Here's what the Million Dollar Homepage got wrong.

The pixels had no meaning beyond "I was here." No names that stuck. No contest — once you bought your block, it was yours forever, and no one could take it. The grid captured a moment of collective attention and then stopped. The pixels didn't compete. They just sat there.

A claim that can never be challenged isn't really a claim. It's a decoration.


Now imagine the canvas is the actual world map.

Instead of pixels, you claim real places. Your street. Your neighborhood. A mountain you've hiked. A city you grew up in. You draw a shape on the map, name it, give it a visual identity — text, artwork, whatever you want the world to see when they look at that location.

But here's the difference: anyone can take it from you.

If someone values your spot more than you do, they pay the current price and it's theirs. The price rises with each trade. A place that changes hands five times costs roughly 35 times its original price. Contested places get expensive fast. Ignored places stay cheap. The map becomes a live record of what people actually care about — not what they say they care about, but what they're willing to pay to hold.


This is merca.earth.

You draw a territory on the real world map. You name it. You set its visual layer — the public face of your claim, visible to anyone who looks at that location. Then you hold it for as long as you're willing to pay what it costs.

The price isn't set by you. It's set by the history of the parcel: how many times it's changed hands, how much each buyer paid. A freshly claimed territory is cheap. A territory fought over ten times is expensive. You can defend your claim by making it more expensive to take — but you can never make it impossible.

That's the point. A claim without the possibility of challenge reveals nothing. When you hold a location despite the cost, against buyers who want it, that says something real. It's commitment backed by price.

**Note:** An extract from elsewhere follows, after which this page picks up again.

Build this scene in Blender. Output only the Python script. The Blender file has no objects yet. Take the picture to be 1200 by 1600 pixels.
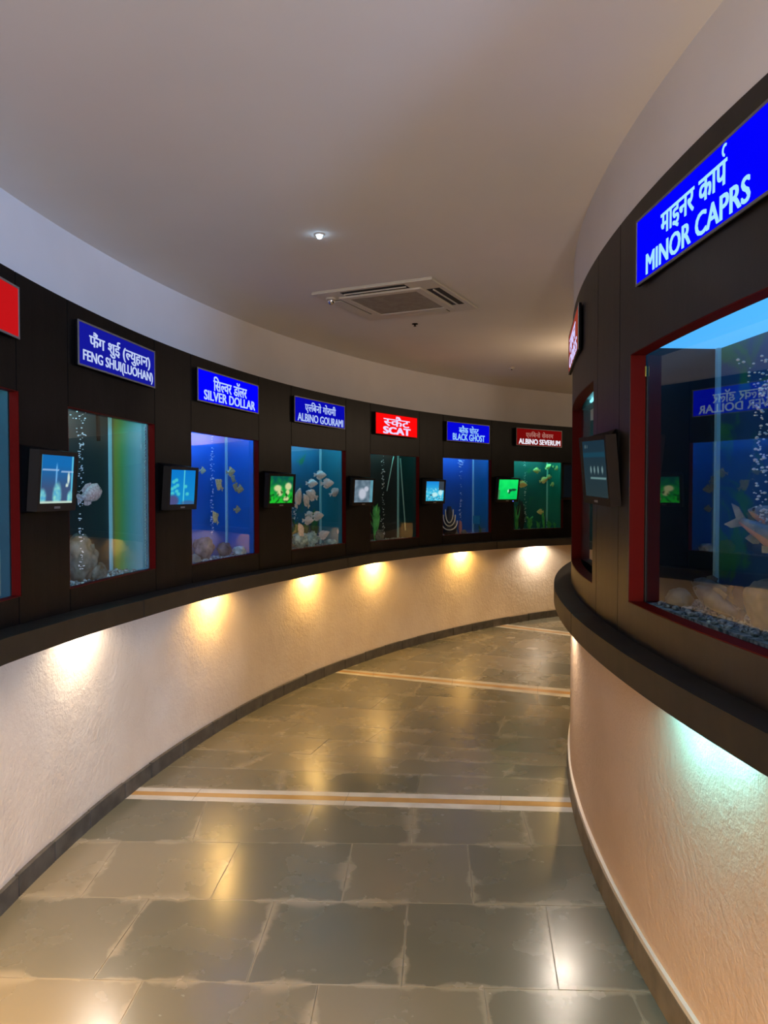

The map fills up differently than Tew's grid. It doesn't freeze when it's full. It keeps moving — territories changing hands, prices rising and falling, names appearing and disappearing. The scarcity is real: every square meter of the planet exists in exactly one place. But the contest never ends.


Tew proved something in 2005: people pay for a spot on a shared canvas. Not for utility. For the fact of being there, visible, in a place that matters.

merca.earth asks what happens when the canvas is the whole planet, and every spot is always up for grabs. When the grid never freezes. When the question isn't "did you buy it?" but "can you hold it?"

The experiment doesn't end when the map fills up. It's just getting started.